About 15,000 people had gathered at the venue, most of them from neighbouring Khanakul, Goghat and Jangipara. There was a railway station nearby and I could hear the trains. Speakers took turns at the mike. A woman next to me slept, an ice-lolly dangling from her open mouth. A boy was selling posters: a grim Lenin, an even grimmer Jyoti Basu and a beaming Anil Biswas.
Finally, it was Bhattacharjee’s turn to speak and the crowd turned attentive. While the others were belligerent, Bhattacharjee spoke caringly, like an elderly man speaking to his brood. He reminded the audience that the panchayat was the creation of the Left Front. Yet, it belongs to the people, all of them. I am suddenly reminded of Ashok Patra, and his troubled face.
The panchayati raj has revolutionized rural Bengal, said Bhattacharjee. There are now new roads — did he miss the potholed stretch that lay close to the Expressway? — and midday meals in schools, empowered women running cooperative societies and increased food production. For a moment, I feared that Bhattacharjee was never going to stop. But a sudden, shrill train whistle cut him short, though only briefly.

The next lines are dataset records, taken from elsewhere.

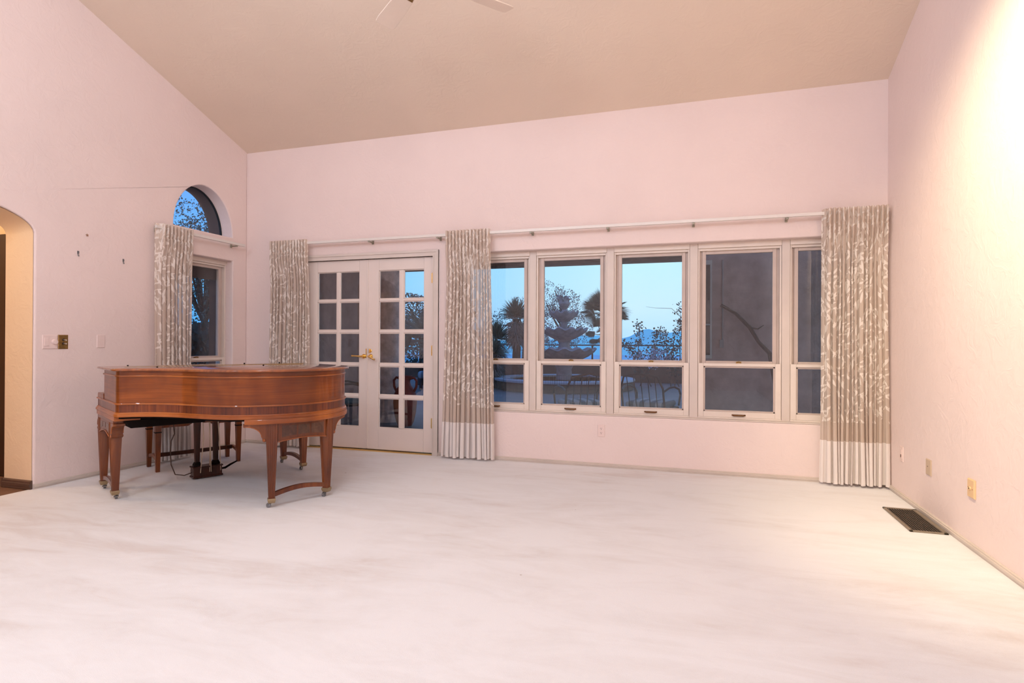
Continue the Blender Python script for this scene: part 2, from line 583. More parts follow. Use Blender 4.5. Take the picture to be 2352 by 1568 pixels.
baseboard('baseboard_back', (2.402, 0, 0), (W - .002, 0, 0), (0, -1, 0), 'grey beige baseboard below the wide window row')
baseboard('baseboard_corner', (0.018, 0, 0), (0.727, 0, 0), (0, -1, 0), 'short grey beige baseboard between corner and french doors')
baseboard('baseboard_left', (0, GY, 0), (0, -0.001, 0), (1, 0, 0), 'grey beige baseboard behind the piano along the side wall')
baseboard('baseboard_right', (W, -0.018, 0), (W, YB, 0), (-1, 0, 0), 'grey beige baseboard along the bright wall by the vent')

# hallway behind the arched doorway
b = MB()
b.box((-2.4, -4.6, -0.06), (0.0, -1.9, -0.004))
struct(b.build('floor_hall', M['hall_floor'], smooth=False), 'brown hallway floor beyond the arched doorway', 'floor')
b = MB()
b.box((-2.4, -1.95, 0), (-LT, -1.85, 2.7))
struct(b.build('wall_hall_north', M['hall_wall'], smooth=False), 'cream hallway wall beside the arched doorway', 'wall')
b = MB().box((-2.4, -4.7, 0), (-LT, -4.6, 2.7))
struct(b.build('wall_hall_south', M['hall_wall'], smooth=False), 'cream hallway wall hidden left of the arched doorway', 'wall')
b = MB().box((-2.5, -4.7, 0), (-2.4, -1.85, 2.7))
struct(b.build('wall_hall_west', M['hall_wall'], smooth=False), 'cream far hallway wall behind the arched doorway', 'wall')
b = MB().box((-2.5, -4.7, 2.7), (-LT, -1.85, 2.8))
struct(b.build('ceiling_hall', M['hall_wall'], smooth=False), 'cream hallway ceiling beyond the arched doorway', 'ceiling')
# cream lining of the doorway reveal
b = MB()
lin = [(GY, 0.0), (GY, GZ)] + [(GY - GA + GA * cos(pi * i / 24), GZ + GB * sin(pi * i / 24)) for i in range(1, 24)] + [(GY - 2 * GA, GZ), (GY - 2 * GA, 0.0)]
inn = [(GY - 0.004, 0.0), (GY - 0.004, GZ - .002)] + [(GY - GA + (GA - .004) * cos(pi * i / 24), GZ - .002 + (GB - .004) * sin(pi * i / 24)) for i in range(1, 24)] + [(GY - 2 * GA + 0.004, GZ - .002), (GY - 2 * GA + 0.004, 0.0)]
vs, fs = [], []
for x in (-0.012, -LT):
    vs += [(x, y, z) for y, z in inn]
n = len(inn)
fs = [(i, i + 1, n + i + 1, n + i) for i in range(n - 1)]
b.add(vs, fs)
struct(b.build('trim_1', M['hall_wall'], recalc=False), 'cream plaster reveal lining the arched doorway', 'trim')
b = MB()
prof = [(0, 0), (0.016, 0), (0.016, 0.02), (0.02, 0.022), (0.02, 0.042), (0.014, 0.045), (0.014, 0.06), (0.006, 0.068), (0, 0.068)]
b.loft([[(x, GY - .004 - a, z) for a, z in prof] for x in (-0.004, -LT)])
b.loft([[(-LT - a, y, z) for a, z in prof] for y in (GY - .004 - .016, -1.96)])
struct(b.build('baseboard_hall', M['brownbase'], smooth=False), 'dark brown baseboard on the arched doorway reveal', 'baseboard')
d = thing('door_3', 'dark wooden hallway door at the left edge beyond the arch', 'door', (-1.2, -1.99, 0), kind='structure')
MB().box((-1.9, -2.0, 0.0), (-0.44, -1.955, 2.06)).build('door_leaf', M['hall_door'], d, bev=0.004)
MB().box((-0.44, -2.0, 0.0), (-0.40, -1.955, 2.1)).build('door_jamb', M['hall_door'], d, bev=0.004)

# ------------------------------------------------------------------ french doors
dc = MB()
for y0, wdt, z in ((-0.014, 0.062, 0), (-0.022, 0.022, 1), (-0.019, 0.010, 2)):
    if z == 0:
        i0 = 0.0
    elif z == 1:
        i0 = 0.040
    else:
        i0 = 0.0
    xo0, xo1, zo = DX0 - 0.004 - i0, DX1 - 0.004 + i0 + .004, DZ1 - 0.008 + i0
    dc.box((xo0 - wdt, y0, 0), (xo0, 0.004, zo))
    dc.box((xo1, y0, 0), (xo1 + wdt, 0.004, zo))
    dc.box((xo0 - wdt, y0, zo), (xo1 + wdt, 0.004, zo + wdt))
struct(dc.build('trim_2', M['trim'], smooth=False), 'putty painted stepped casing around the french doors', 'trim')
jb = MB()
jb.box((DX0, 0.0, 0), (DX0 + .006, 0.24, DZ1))
jb.box((DX1 - .006, 0.0, 0), (DX1, 0.24, DZ1))
jb.box((DX0, 0.0, DZ1 - .006), (DX1, 0.24, DZ1))
struct(jb.build('trim_3', M['trim'], smooth=False), 'thin putty jamb lining inside the french door opening', 'trim')
th = MB().box((DX0 + .007, -0.012, -0.002), (DX1 - .007, 0.22, 0.014))
struct(th.build('trim_4', M['brass'], smooth=False, bev=0.003), 'brass threshold strip under the french doors', 'threshold')

ROWS = [(1.612, 1.913), (1.282, 1.585), (0.930, 1.250), (0.597, 0.898), (0.249, 0.560)]


def door_leaf(name, x0, x1, cols, label, lever_x, lever_dir, extras):
    t = thing(name, label, 'door', (x0, 0.02, 0), kind='structure')
    y0, y1 = 0.016, 0.060
    fr = MB()
    gx0, gx1 = cols[0][0], cols[-1][1]
    gz0, gz1 = ROWS[-1][0], ROWS[0][1]
    fr.box((x0, y0, 0.02), (gx0, y1, 2.035))
    fr.box((gx1, y0, 0.02), (x1, y1, 2.035))
    fr.box((gx0, y0, 0.02), (gx1, y1, gz0))
    fr.box((gx0, y0, gz1), (gx1, y1, 2.035))
    fr.build('door_frame', M['door'], t, smooth=False, bev=0.004)
    mu = MB()

    def bar(a, bb):
        # moulded muntin: flat centre with sloping shoulders
        (ax, az), (bx, bz) = a, bb
        mu.box((ax, y0 + 0.004, az), (bx, y1 - 0.006, bz))
    for c0, c1 in zip(cols[:-1], cols[1:]):
        bar((c0[1], gz0), (c1[0], gz1))
    for r0, r1 in zip(ROWS[:-1], ROWS[1:]):
        mu.box((gx0, y0 + 0.0046, r1[1]), (gx1, y1 - 0.0066, r0[0]))
    mu.build('muntin_grid', M['door'], t, smooth=False, bev=0.008)
    bd = MB()
    for c in cols:
        for r in ROWS:
            for a, bb in (((c[0], r[0]), (c[1], r[0] + .008)), ((c[0], r[1] - .008), (c[1], r[1])), ((c[0], r[0]), (c[0] + .008, r[1])), ((c[1] - .008, r[0]), (c[1], r[1]))):
                bd.box((a[0], y0 + .012, a[1]), (bb[0], y0 + .026, bb[1]))
    bd.build('glazing_bead', M['door'], t, smooth=False, bev=0.003)
    for c in cols:
        for r in ROWS:
            MB().box((c[0] - .002, y0 + .020, r[0] - .002), (c[1] + .002, y0 + .024, r[1] + .002)).build('glass_pane', M['glass'], t, smooth=False)
    h = MB()
    h.disc((lever_x, y0 + .002, 1.003), (0, -1, 0), 0.026, 0.010, 24, 0.022)
    h.disc((lever_x, y0 - .006, 1.003), (0, -1, 0), 0.011, 0.045, 16)
    dx, dz = lever_dir
    h.tube([(lever_x, y0 - .045, 1.003), (lever_x + dx * .3, y0 - .05, 1.003 + dz * .2), (lever_x + dx * .7, y0 - .047, 1.003 + dz * .8), (lever_x + dx, y0 - .045, 1.003 + dz)], [.011, .010, .0085, .010], 12)
    lev = h.build('lever_handle', M['brass'], t)
    if extras:
        k = MB()
        k.disc((1.607, y0 + .002, 1.062), (0, -1, 0), 0.020, 0.008, 24, 0.016)
        k.box((1.602, y0 - .026, 1.040), (1.612, y0 - .004, 1.084))
        k.build('deadbolt', M['brass'], t, bev=0.002)
        for z in (1.815, 1.070, 0.325):
            hb = MB()
            hb.disc((DX1 - .008, 0.004, z - .055), (0, 0, 1), 0.0075, 0.11, 12)
            hb.box((DX1 - .028, y0 - .004, z - .05), (DX1 - .009, y0 + .002, z + .05))
            hb.build('hinge', M['brass'], t, bev=0.001)
        MB().box((1.566, y0 - .010, 0.03), (1.580, y0 + .002, 2.03)).build('astragal', M['door'], t, smooth=False, bev=0.003)
    else:
        MB().box((1.552, y0 - .006, 0.985), (1.562, y0 + .002, 1.085)).build('strike_plate', M['brass'], t, smooth=False, bev=0.002)
    return t


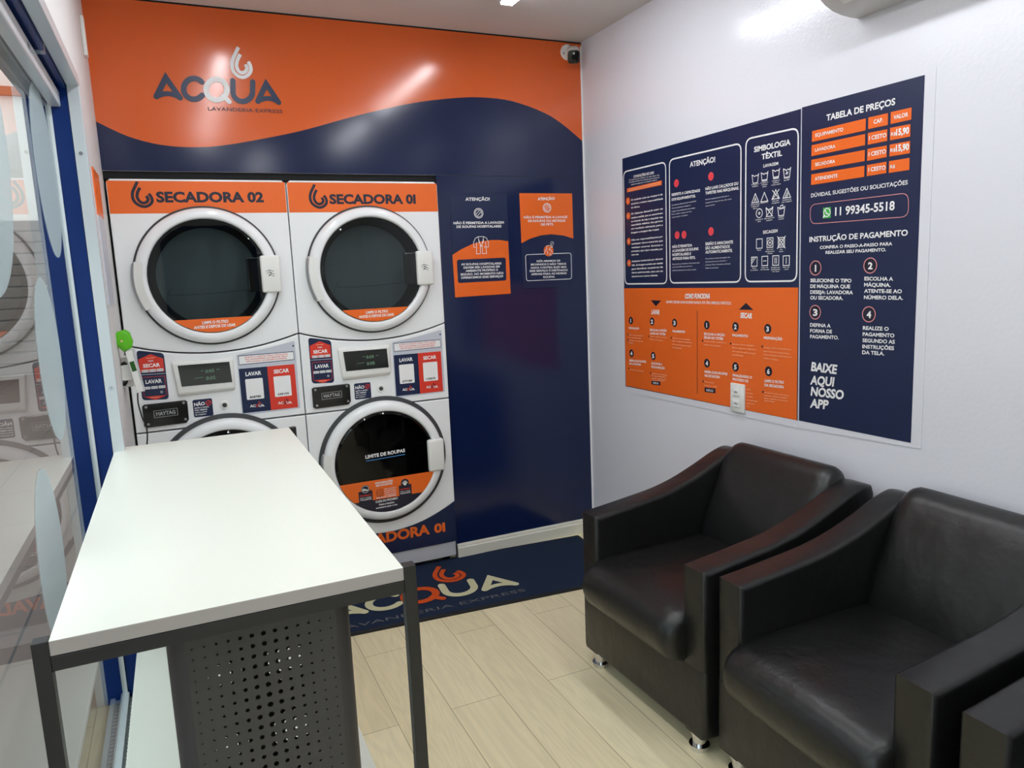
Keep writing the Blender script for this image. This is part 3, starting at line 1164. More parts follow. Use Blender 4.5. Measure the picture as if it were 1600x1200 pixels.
# ================================================================== WALL SIGNS
# word mark on the orange wall
pr = Print((0, 0, 0), (1, 0, 0), (0, 0, 1), (0, -1, 0), step=.0012)
pr.zoom = (220, 50, 6.154)
k_ = (pr.q((1325, 680))-pr.q((150, 622))).length/1175
logo(pr, pr.q, 'navy', 'white', wd=53*k_)
pr.T('LAVANDERIA EXPRESS', (648, 755), (1362, 782), 38, 'navy_dark', 2, 0)
tag(pr.out('logo_lettering'), 'navy and white laundry logo with a drop on the orange wall', 'sign')


def prohibit(pr, c, r, m):
    pr.ring(c, r, r*.14, m, 3)
    pr.ring(c, r*.74, r*.10, m, 3)
    for s in (-.16, .16):
        pr.stroke([(c[0]-r*.5-s*r, c[1]-r*.45+s*r), (c[0]+r*.45-s*r, c[1]+r*.5+s*r)], r*.11, m, 3)


ZN = (690, 290, 6.314)
pr = Print((0, 0, 0), (1, 0, 0), (0, 0, 1), (0, -1, 0)); pr.zoom = ZN
pr.slab([pr.q(p) for p in ((80, 84), (640, 80), (680, 1065), (133, 1103))], 'navy', .002)
pr.lift = .002
pr.poly([pr.q(p) for p in ((105, 685), (150, 655), (200, 625), (300, 578), (400, 548), (500, 537), (580, 538), (655, 550), (680, 1065), (133, 1103))], 'orange', 1)
pr.poly(pr.rr([pr.q(p) for p in ((148, 732), (630, 710), (637, 936), (160, 962))], .012), 'navy', 2)
nl = tag(pr.out('wall_notice'), 'navy notice with an orange lower half and a white jacket drawing, beside the dryer', 'sign')
pr = Print((0, 0, 0), (1, 0, 0), (0, 0, 1), (0, -1, 0), lift=.003); pr.zoom = ZN
pr.T('ATENÇÃO!', (232, 150), (472, 148), 32, bold=.035)
prohibit(pr, pr.q((362, 273)), .023, 'white')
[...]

He resumed speaking: about America, farmer suicides in Maharashtra, India’s dwindling food production and the promise held by Tata Motors. He ended some time after six. Even as the crowd thinned out, a local leader on the dais, a nonagenarian, reminded the people to cast their vote in favour of the Left Front. His voice was not threatening, but steely and impassive. His tone made me uncomfortable. Later, as the car moved slowly through the departing crowd, I heard a tap on the window, followed by a voice that said, “Thik thaak likhbi kintu (You better write your report correctly).” The voice wasn’t menacing. But it did not speak in jest either. This was just another memorable way of delivering a message.